Os familiares e a inquisição no Brasil colonial

Enviado por Alcemar Oliveira


Monografia apresentada como pré-requisito para conclusão do curso de Licenciatura em História, da Universidade Veiga de Almeida, sob orientação do professor Valeriano Altoé.

"Tão logo expressamos uma coisa com palavras, é estranho como ela se desvaloriza. Pensamos ter mergulhado no mais fundo dos abismos, e, quando retornamos à superfície, a gota d"água que trazemos nas pálidas pontas dos nossos dedos já não se parece com o mar de onde veio. Imaginamos haver descoberto uma mina de tesouros inestimáveis, e a luz do dia só nos mostra pedras falsas e cacos de vidro. Mas o tesouro continua a brilhar, inalterado, no fundo escuro."

Maurice Maeterlinck

RESUMO

Uma análise da conivência entre a Igreja Católica e o Estado Português, no intuito de instaurar uma sociedade ideal na colônia, evitando prejuízos de ordem moral e financeira para a metrópole e sustentando a centralização do poder. Os pecadores e suas práticas, consideradas heréticas pela Igreja, que envolviam o comportamento social e sexual, iam do curandeirismo, judaísmo e qualquer outra que desafiasse o dogma católico, em plena Contra-Reforma. A não instituição do Tribunal Inquisitorial em terras brasileiras trouxe a figura dos Familiares: longa manus do poder eclesiástico, com fartos poderes e privilégios, levando o terror e o medo aos colonos, punindo com rigor e arbitrariedade, e, em muitos casos, atuando em proveito próprio.

Introdução

O presente trabalho tem por objetivo analisar a participação de agentes responsáveis pela aplicação da Inquisição no Brasil Colonial. Entretanto, a abordagem não poderia se restringir aos agentes familiares, tão-somente. Tornou-se necessário um estudo sobre as razões que levaram a Coroa Portuguesa a não instituir um Tribunal de Fé em terras brasileiras, a exemplo da Espanha, e as motivações das perseguições de cunho religioso ou não nas terras do além-mar. Da mesma forma, fundamental arrolar e citar casos de heresias freqüentes na colônia e de que forma tal comportamento incomodava a metrópole.

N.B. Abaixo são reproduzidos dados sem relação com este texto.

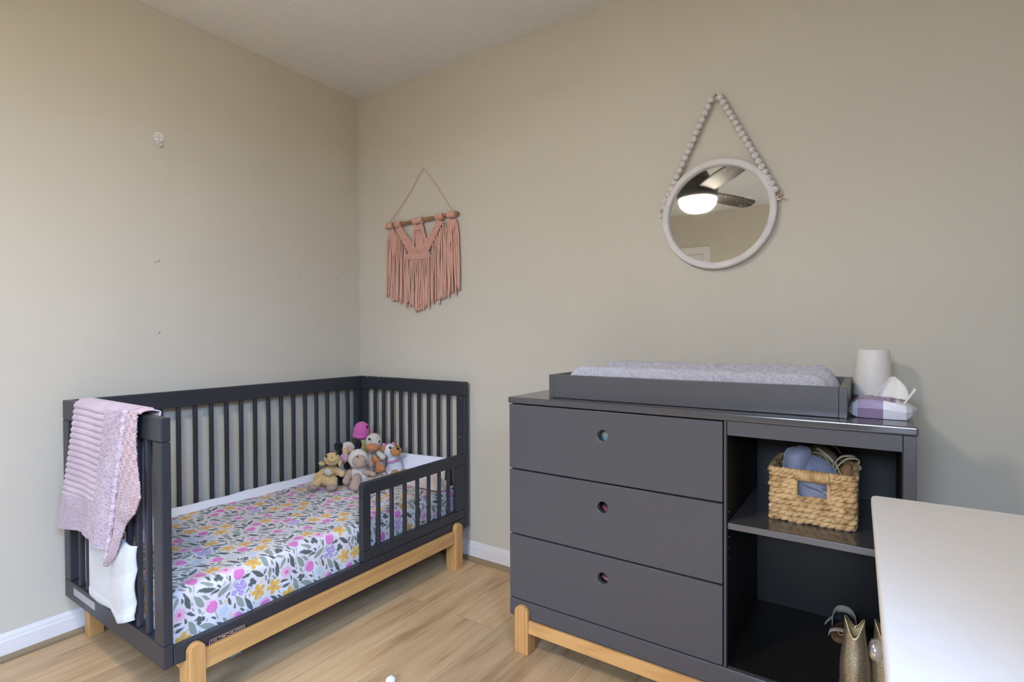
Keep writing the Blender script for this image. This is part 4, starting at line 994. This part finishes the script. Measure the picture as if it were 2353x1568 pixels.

A Igreja caminhava lado a lado com a esfera política régia. E, sendo assim, o pecado se confundia com delito. As sanções interna e externa demonstravam o duelo entre a atividade inquiridora e o lado psicológico dos colonos. De fato, a aplicação da arma do medo e do terror fez poupar o trabalho dos familiares. A autodelação e os interesses de cada um em denunciar o outro por motivos fúteis ou torpes, eram resultados da sanção moral de cada um e do ganho material que se buscava.

As atividades tidas como heréticas iam do sexo sem o sacro consentimento da Igreja, através do matrimônio, até o uso indevido da investidura de Familiar, passando pela luxúria, pelo pensamento não-cristão e prática de magia. Uma terra repleta de índios e negros, com escassez de mulheres brancas para casamento, tornou o Brasil um paraíso para aqueles que buscavam satisfação sexual, altamente reprimida em terras lusitanas. O nascimento de bastardos e amancebamentos levou a Igreja a frear tal comportamento, já que comprometia a estabilidade social e a busca de uma sociedade idealizada como perfeita.

A questão dos Familiares é discutida nos seus aspectos objetivos e subjetivos. Tornou-se essencial mencionar sua procedência, seus interesses, suas possibilidades de fazer parte da elite que perseguia em nome do Santo Ofício. A exclusão do chamado sangue impuro, além de não brancos, revela o caráter preconceituoso e discriminador da instituição que pretendia uma sociedade ideal.

Os interesses dos Familiares, com tantas regalias e privilégios, inclusive fiscais, eram dos mais variados, porém, sempre oscilando entre a vaidade, o poder e a oportunidade de fazer riqueza com a corrupção que já reinava. Com tanto poder, não causa estranheza o fato de muitos se vestirem de Familiar, com falsos documentos, levando o terror, para impor respeito e se locupletar ilicitamente.

O processo de investigação para a credencial de Familiar revela uma devassa no requerente e seus próximos, até ascendentes de terceira geração - traduzindo um aspecto inquisidor perpetrado pela Igreja àqueles que dela queriam se aproximar e atuar.